A malta jovem muito espantada com a nossa elegância e fineza. Todos cobiçosos de serem como nós, lindos e maravilhosos e com trombas da mania para não nos misturarmos e ocuparmos sempre o sofá à sombra para não morenar, porque as pessoas muito ricas jamais apanham sol, ficam cor de papel, parecem mortas há anos. E o casamento foi divertido, porque é um entretenimento ver a felicidade, e eu e a minha mãe só comíamos camarões e caviares, e bebíamos laranjas espremidas na hora e a água suja americana. Estávamos como a dar na televisão. Perfeitinhos. E logo à entrada da quinta para que quem viesse tivesse de passar pelo nosso juízo, que foi sempre muito favorável por sermos cândidos e generosos, estarmos também felizes e edificantes.
Ir a um casamento dá-nos uma trabalheira tão grande que não pode haver falhas. São meses de dieta para cabermos nos padrões das capas das revistas. Depois, um investimento louco em panos das marcas mais frescas, porque é verão e faz calor e nós não podemos ser vistos com suor na testa, incomodados com isso de chinfrim que é o clima. As pessoas muito finas estão sempre perfeitas como as estátuas. A fineza é da ordem de um Miguel Ângelo no melhor dos mármores. E nós estávamos marmóreos com a frescura dos morangos.
Até nos Clérigos, onde foi a cerimónia, nós competíamos com a beleza dos adornos e dos santos. Toda a gente dizia que nós é que devíamos estar nos nichos, abençoando o Mundo com a graça de nossa sofisticação. Mas eu tenho vertigens. Se algum dia for santo não quero estar nas alturas. Quero pousar no chão, perto de quem veja bem meus olhos sinceros e profundos.

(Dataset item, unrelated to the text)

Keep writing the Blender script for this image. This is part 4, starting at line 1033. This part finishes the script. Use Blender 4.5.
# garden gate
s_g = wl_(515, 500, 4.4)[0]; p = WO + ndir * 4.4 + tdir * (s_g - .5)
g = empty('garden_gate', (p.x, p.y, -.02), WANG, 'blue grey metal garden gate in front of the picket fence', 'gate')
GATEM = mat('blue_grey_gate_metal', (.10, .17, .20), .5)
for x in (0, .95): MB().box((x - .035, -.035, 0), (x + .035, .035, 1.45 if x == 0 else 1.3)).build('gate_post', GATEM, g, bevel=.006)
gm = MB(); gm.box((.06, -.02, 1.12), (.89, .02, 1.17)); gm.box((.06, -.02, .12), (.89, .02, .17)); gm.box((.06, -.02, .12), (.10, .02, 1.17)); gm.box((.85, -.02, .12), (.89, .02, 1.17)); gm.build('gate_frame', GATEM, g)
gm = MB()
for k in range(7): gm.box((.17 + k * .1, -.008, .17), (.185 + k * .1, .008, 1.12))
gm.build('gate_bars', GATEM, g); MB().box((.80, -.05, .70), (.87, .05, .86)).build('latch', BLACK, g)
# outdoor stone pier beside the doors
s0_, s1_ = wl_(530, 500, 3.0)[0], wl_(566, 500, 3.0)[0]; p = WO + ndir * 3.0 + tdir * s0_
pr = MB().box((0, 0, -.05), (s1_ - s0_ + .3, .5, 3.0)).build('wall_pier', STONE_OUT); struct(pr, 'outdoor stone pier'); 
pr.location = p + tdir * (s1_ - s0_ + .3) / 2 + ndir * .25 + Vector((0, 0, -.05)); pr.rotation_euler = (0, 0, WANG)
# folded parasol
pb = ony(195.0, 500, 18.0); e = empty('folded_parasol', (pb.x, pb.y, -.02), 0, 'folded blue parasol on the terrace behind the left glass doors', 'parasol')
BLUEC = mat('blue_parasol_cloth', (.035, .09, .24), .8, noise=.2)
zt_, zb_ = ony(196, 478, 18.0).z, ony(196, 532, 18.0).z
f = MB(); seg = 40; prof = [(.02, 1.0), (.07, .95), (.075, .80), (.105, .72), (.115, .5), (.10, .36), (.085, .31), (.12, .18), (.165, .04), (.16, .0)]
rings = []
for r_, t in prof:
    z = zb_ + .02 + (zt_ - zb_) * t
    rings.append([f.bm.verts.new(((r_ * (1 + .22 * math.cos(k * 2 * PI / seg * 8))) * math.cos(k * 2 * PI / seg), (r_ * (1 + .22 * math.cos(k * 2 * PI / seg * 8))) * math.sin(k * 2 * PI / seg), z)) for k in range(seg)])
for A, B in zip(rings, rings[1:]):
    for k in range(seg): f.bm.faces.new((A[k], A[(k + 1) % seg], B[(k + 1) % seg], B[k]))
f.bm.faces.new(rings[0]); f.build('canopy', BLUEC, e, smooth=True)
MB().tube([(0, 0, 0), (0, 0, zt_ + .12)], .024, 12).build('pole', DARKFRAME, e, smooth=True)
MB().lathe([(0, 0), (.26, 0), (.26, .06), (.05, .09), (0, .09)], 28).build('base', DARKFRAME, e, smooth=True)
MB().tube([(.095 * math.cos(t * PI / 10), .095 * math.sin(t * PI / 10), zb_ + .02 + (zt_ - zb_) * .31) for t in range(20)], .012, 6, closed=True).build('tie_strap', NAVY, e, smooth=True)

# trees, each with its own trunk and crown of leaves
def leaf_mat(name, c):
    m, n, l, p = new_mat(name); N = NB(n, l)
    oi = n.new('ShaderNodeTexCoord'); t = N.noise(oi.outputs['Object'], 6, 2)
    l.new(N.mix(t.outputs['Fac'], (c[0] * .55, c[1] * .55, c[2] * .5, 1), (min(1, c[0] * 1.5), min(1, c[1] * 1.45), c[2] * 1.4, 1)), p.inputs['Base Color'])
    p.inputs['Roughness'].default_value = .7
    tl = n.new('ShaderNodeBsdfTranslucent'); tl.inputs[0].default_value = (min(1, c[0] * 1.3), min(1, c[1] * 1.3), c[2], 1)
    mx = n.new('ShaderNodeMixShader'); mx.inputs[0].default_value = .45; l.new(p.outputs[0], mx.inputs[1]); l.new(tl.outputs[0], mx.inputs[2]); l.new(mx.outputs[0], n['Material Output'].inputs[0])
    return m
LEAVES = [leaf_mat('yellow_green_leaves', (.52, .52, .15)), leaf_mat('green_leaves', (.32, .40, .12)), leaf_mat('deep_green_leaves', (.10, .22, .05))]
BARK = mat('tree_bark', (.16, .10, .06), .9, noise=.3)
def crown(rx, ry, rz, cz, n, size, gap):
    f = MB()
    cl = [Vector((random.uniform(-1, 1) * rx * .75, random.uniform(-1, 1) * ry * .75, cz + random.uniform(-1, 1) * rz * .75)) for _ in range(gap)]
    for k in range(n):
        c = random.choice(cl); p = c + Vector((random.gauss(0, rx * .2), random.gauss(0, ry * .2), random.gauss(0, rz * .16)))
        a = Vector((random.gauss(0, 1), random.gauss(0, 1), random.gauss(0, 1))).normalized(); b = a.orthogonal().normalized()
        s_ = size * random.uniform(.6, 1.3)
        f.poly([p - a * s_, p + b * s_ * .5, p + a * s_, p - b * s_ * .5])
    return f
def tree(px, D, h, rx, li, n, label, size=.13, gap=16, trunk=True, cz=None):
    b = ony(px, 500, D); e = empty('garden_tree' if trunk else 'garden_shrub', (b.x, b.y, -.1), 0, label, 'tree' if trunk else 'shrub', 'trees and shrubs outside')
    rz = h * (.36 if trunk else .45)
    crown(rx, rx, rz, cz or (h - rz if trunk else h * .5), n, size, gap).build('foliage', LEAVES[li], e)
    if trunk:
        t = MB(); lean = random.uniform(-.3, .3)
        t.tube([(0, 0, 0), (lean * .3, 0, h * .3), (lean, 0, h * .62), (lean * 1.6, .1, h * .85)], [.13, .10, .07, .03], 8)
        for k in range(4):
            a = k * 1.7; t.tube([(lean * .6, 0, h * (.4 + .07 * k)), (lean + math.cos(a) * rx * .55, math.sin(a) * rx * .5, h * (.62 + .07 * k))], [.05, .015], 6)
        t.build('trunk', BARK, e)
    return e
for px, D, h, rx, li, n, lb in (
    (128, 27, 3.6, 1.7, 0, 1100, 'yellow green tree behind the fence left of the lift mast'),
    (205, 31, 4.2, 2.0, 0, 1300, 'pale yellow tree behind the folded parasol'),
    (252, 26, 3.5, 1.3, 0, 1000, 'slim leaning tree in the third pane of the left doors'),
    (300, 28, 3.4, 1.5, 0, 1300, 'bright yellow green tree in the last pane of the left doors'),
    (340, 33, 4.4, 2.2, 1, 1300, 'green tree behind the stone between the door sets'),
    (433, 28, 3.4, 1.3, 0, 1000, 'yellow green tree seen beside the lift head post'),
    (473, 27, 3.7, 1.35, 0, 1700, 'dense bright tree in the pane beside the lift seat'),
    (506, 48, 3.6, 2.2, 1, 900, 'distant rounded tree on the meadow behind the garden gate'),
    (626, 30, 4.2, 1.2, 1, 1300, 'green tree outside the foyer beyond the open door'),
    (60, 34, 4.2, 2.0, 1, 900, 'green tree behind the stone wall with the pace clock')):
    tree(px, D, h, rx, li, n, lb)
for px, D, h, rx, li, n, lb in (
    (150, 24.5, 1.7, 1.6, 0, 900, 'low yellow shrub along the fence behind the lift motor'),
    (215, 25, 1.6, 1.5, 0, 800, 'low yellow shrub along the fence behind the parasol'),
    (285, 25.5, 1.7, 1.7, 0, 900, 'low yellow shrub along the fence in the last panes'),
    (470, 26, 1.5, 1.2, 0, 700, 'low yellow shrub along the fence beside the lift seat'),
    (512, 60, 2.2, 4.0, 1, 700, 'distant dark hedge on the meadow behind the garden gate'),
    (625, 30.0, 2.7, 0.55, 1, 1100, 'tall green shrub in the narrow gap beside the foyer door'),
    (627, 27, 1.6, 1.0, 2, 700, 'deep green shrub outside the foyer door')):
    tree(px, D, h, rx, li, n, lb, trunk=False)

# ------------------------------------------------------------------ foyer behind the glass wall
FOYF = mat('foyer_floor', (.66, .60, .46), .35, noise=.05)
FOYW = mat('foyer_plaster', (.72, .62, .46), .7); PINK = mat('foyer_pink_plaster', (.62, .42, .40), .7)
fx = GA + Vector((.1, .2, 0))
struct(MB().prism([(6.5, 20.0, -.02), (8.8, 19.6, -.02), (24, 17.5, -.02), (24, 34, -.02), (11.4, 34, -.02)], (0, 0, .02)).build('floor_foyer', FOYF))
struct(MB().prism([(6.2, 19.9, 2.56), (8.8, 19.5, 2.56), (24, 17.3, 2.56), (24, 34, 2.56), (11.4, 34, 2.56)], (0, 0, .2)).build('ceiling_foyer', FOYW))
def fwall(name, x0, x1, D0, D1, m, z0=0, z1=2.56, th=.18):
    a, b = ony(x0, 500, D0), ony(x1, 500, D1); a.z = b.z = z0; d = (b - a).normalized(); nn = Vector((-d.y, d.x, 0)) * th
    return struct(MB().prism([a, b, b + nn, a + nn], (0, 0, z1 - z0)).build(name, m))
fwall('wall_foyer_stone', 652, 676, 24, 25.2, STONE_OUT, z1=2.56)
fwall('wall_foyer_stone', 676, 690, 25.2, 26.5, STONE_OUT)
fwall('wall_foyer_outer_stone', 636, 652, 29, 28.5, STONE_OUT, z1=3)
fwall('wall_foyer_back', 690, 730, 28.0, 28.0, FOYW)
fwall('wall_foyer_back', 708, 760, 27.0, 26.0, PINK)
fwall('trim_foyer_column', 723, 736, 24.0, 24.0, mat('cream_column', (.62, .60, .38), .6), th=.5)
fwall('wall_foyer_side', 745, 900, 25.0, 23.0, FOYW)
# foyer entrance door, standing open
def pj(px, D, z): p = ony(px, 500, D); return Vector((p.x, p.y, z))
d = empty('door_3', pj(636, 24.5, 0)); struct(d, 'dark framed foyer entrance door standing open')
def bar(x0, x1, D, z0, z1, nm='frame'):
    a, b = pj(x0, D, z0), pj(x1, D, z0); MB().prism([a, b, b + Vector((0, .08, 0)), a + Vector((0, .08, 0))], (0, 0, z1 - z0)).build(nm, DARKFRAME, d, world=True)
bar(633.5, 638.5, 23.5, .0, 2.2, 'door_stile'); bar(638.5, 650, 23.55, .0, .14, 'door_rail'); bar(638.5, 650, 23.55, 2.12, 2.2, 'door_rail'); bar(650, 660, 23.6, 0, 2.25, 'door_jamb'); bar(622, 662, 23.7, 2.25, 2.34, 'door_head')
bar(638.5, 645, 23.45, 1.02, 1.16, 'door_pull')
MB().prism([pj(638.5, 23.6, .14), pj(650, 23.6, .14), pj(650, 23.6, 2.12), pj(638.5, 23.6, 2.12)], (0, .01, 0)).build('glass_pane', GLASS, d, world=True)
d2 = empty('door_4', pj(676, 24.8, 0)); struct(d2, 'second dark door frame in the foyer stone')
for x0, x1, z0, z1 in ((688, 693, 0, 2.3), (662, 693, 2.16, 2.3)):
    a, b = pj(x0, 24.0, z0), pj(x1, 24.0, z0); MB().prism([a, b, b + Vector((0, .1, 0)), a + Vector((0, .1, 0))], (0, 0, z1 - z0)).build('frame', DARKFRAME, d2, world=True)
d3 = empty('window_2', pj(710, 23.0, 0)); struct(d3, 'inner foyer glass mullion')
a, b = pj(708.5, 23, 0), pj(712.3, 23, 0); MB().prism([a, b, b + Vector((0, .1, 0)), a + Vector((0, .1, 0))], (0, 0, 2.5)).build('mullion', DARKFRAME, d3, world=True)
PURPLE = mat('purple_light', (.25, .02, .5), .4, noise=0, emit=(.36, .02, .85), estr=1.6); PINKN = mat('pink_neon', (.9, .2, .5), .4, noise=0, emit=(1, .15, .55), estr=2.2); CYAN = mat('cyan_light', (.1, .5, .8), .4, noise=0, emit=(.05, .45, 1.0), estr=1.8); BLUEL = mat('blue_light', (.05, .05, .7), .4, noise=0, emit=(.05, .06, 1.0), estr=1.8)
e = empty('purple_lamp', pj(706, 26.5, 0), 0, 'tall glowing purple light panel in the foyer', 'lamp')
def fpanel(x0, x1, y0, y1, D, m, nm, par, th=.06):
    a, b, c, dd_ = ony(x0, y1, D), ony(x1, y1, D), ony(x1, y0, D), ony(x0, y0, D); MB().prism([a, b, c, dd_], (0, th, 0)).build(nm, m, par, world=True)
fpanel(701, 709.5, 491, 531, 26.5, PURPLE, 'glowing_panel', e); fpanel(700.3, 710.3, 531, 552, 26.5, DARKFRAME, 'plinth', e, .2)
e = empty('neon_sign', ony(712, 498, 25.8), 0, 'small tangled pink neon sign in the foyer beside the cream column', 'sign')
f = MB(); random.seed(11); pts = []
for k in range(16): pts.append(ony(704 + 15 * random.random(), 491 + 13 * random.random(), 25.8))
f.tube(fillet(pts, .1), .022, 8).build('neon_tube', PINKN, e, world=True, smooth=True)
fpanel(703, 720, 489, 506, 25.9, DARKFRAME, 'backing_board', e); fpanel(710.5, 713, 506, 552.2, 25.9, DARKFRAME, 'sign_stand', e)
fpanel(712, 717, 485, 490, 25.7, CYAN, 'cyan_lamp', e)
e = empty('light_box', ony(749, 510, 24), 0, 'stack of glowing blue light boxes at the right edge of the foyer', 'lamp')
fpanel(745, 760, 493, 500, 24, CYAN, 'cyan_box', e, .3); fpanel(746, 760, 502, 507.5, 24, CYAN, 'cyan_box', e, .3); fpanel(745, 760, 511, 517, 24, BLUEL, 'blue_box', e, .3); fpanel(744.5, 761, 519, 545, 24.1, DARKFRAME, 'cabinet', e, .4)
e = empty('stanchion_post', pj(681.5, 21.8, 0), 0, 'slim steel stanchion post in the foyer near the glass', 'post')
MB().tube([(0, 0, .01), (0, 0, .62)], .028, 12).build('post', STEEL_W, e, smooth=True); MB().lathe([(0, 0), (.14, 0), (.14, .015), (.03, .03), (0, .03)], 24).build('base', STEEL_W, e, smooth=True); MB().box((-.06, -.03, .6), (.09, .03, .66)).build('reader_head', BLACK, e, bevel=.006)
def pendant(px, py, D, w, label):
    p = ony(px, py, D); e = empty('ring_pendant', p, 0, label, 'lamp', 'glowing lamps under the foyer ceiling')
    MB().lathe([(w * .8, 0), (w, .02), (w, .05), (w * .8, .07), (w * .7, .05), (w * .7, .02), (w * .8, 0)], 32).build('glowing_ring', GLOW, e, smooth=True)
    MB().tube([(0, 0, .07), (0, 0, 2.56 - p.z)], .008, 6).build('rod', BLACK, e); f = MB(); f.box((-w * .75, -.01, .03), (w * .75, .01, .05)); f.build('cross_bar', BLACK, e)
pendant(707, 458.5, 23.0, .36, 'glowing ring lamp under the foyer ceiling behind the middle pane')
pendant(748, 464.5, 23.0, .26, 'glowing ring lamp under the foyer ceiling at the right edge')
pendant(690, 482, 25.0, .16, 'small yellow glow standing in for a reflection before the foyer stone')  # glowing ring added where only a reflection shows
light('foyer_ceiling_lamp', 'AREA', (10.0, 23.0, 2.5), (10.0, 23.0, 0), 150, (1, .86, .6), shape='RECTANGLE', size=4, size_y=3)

A Bruna e o Ricardo casaram-se sob a bênção do padre Manuel Fernando, que é um amigo. Fiquei feliz. Os amigos são quem nos deve sempre abençoar. Porque nos entendem melhor nas nossas falhas e apostam, pela amizade, que esperam de nós um ajuste com o tempo. Com o tempo, prometemos todos melhorar. Os amigos são-no porque confiam e esperam nisso.
Claro que, primeiro, está o gabarito. Eu e a minha mãe rimos muito. Para nós, Aveleda foi mais do que a escadaria de Roma, a margem do rio de Paris ou a quinta avenida de Nova Iorque. De vez em quando, mesmo sem querermos, somos os maiores. Lindos e vestidos para estarmos felizes. Como as crianças numa fantasia.